WORK TO COMPLETE —
Going through the material below, please gather all lines with the word "from" in them.

-- -- --

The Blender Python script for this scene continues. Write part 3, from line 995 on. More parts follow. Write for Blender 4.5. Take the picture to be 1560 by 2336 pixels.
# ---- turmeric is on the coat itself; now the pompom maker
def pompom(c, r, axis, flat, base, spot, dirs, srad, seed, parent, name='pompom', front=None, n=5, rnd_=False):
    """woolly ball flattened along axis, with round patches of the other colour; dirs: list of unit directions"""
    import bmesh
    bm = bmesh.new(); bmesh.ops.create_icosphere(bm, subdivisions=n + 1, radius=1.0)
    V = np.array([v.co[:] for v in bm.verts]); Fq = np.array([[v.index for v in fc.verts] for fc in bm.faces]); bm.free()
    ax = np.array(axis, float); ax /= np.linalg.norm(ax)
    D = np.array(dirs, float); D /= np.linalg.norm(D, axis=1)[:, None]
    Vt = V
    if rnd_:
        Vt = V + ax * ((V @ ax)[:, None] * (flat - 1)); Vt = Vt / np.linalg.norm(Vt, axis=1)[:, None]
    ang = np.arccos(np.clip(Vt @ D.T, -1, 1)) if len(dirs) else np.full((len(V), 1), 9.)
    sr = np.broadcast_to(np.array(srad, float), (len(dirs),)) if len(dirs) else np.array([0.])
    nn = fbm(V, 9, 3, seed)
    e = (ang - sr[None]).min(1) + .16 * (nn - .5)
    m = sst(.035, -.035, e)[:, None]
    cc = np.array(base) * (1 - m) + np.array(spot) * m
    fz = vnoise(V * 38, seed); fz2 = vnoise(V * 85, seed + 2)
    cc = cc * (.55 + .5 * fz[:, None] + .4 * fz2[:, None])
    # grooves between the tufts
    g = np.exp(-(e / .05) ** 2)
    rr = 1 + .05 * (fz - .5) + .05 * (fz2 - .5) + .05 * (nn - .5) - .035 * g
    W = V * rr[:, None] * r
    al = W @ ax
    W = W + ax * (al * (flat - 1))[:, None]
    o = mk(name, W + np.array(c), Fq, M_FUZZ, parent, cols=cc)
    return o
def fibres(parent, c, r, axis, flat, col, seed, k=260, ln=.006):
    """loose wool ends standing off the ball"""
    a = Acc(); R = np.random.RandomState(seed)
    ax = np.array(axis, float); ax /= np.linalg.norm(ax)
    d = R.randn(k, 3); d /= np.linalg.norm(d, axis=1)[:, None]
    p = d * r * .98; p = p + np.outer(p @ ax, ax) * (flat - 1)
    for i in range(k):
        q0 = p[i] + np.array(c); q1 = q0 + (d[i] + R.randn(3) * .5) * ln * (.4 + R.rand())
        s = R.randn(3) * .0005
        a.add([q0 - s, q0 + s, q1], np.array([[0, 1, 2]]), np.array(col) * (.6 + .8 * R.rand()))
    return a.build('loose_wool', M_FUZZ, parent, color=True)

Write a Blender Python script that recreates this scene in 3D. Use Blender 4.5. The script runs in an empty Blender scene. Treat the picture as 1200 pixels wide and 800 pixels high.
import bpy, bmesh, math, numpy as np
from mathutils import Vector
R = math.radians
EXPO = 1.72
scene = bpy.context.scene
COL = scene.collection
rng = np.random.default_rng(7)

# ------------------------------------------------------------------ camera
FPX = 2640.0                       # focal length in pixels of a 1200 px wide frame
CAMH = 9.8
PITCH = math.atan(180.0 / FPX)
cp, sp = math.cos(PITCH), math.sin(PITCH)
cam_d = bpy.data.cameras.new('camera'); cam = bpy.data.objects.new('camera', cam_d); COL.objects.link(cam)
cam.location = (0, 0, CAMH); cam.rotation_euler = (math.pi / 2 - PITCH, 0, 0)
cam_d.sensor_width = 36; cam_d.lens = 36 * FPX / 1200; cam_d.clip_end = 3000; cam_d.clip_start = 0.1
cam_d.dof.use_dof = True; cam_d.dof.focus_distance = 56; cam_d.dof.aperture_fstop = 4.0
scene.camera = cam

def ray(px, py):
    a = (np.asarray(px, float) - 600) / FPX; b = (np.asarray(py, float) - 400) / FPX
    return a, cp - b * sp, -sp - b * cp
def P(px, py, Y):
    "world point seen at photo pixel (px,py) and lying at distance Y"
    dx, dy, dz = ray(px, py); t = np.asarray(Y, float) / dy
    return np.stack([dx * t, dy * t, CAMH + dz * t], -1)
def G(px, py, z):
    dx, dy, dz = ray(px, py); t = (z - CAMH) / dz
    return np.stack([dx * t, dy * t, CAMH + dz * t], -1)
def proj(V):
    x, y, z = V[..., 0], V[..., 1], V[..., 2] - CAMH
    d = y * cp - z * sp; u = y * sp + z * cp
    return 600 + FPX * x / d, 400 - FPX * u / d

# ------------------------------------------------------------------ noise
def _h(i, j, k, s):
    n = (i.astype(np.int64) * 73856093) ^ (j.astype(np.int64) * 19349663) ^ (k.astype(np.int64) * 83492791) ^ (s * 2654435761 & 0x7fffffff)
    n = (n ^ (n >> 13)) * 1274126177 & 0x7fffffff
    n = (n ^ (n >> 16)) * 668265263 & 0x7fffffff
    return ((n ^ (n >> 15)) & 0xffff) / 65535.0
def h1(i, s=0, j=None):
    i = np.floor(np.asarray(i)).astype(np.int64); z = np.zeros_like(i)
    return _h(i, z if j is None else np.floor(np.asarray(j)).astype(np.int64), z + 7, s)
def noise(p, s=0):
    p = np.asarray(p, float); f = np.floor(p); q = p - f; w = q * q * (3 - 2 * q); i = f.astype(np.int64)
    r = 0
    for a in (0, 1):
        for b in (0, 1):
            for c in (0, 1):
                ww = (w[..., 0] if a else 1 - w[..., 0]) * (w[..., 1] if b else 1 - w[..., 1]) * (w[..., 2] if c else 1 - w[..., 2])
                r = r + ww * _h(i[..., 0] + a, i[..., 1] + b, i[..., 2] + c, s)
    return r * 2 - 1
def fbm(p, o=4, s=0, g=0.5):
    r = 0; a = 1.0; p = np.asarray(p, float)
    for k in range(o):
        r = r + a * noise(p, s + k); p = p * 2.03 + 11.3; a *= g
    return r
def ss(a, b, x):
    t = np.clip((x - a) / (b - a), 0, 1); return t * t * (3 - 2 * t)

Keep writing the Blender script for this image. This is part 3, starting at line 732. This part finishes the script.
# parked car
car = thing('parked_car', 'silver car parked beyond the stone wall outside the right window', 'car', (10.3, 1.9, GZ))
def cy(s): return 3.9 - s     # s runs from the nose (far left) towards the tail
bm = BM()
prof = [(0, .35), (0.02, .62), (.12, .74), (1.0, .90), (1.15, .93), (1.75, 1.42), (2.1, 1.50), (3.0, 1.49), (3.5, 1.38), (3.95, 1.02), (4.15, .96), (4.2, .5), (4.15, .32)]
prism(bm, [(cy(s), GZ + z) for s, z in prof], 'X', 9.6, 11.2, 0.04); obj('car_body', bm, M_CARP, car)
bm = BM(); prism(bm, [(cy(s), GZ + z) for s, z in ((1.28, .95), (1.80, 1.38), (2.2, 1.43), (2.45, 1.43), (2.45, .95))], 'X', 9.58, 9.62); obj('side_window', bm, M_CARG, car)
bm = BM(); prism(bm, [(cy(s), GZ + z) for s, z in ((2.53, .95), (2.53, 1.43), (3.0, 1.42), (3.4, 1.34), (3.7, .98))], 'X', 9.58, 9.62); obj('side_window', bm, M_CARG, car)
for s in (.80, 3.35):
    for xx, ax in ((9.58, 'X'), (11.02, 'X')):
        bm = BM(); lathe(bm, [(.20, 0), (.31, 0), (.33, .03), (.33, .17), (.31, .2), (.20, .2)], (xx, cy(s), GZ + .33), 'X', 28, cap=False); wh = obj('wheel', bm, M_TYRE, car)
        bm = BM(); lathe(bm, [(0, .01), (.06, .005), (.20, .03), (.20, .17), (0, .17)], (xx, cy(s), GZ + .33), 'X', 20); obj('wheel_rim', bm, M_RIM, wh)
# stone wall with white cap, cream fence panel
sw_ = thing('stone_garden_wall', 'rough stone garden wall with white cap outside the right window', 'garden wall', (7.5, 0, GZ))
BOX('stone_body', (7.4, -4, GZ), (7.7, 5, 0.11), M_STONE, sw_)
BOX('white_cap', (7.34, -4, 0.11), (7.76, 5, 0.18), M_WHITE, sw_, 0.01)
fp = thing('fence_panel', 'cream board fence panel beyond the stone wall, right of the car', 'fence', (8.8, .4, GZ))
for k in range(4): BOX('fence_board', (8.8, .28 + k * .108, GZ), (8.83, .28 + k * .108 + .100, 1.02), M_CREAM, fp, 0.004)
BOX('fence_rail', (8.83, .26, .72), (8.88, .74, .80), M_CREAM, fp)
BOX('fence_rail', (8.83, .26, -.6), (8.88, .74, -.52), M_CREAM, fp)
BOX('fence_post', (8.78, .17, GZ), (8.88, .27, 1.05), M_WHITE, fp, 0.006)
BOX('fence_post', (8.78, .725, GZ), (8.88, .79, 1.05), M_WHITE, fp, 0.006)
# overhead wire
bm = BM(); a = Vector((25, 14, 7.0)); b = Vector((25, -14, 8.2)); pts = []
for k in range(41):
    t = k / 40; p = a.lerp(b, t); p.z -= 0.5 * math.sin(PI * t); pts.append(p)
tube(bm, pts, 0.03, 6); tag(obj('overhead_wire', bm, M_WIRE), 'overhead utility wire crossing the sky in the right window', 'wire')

-- -- --

SOLUTION FOR THIS TASK —
The Blender Python script for this scene continues. Write part 3, from line 995 on. More parts follow. Write for Blender 4.5. Take the picture to be 1560 by 2336 pixels.
from mathutils import Vector
def cy(s): return 3.9 - s     # s runs from the nose (far left) towards the tail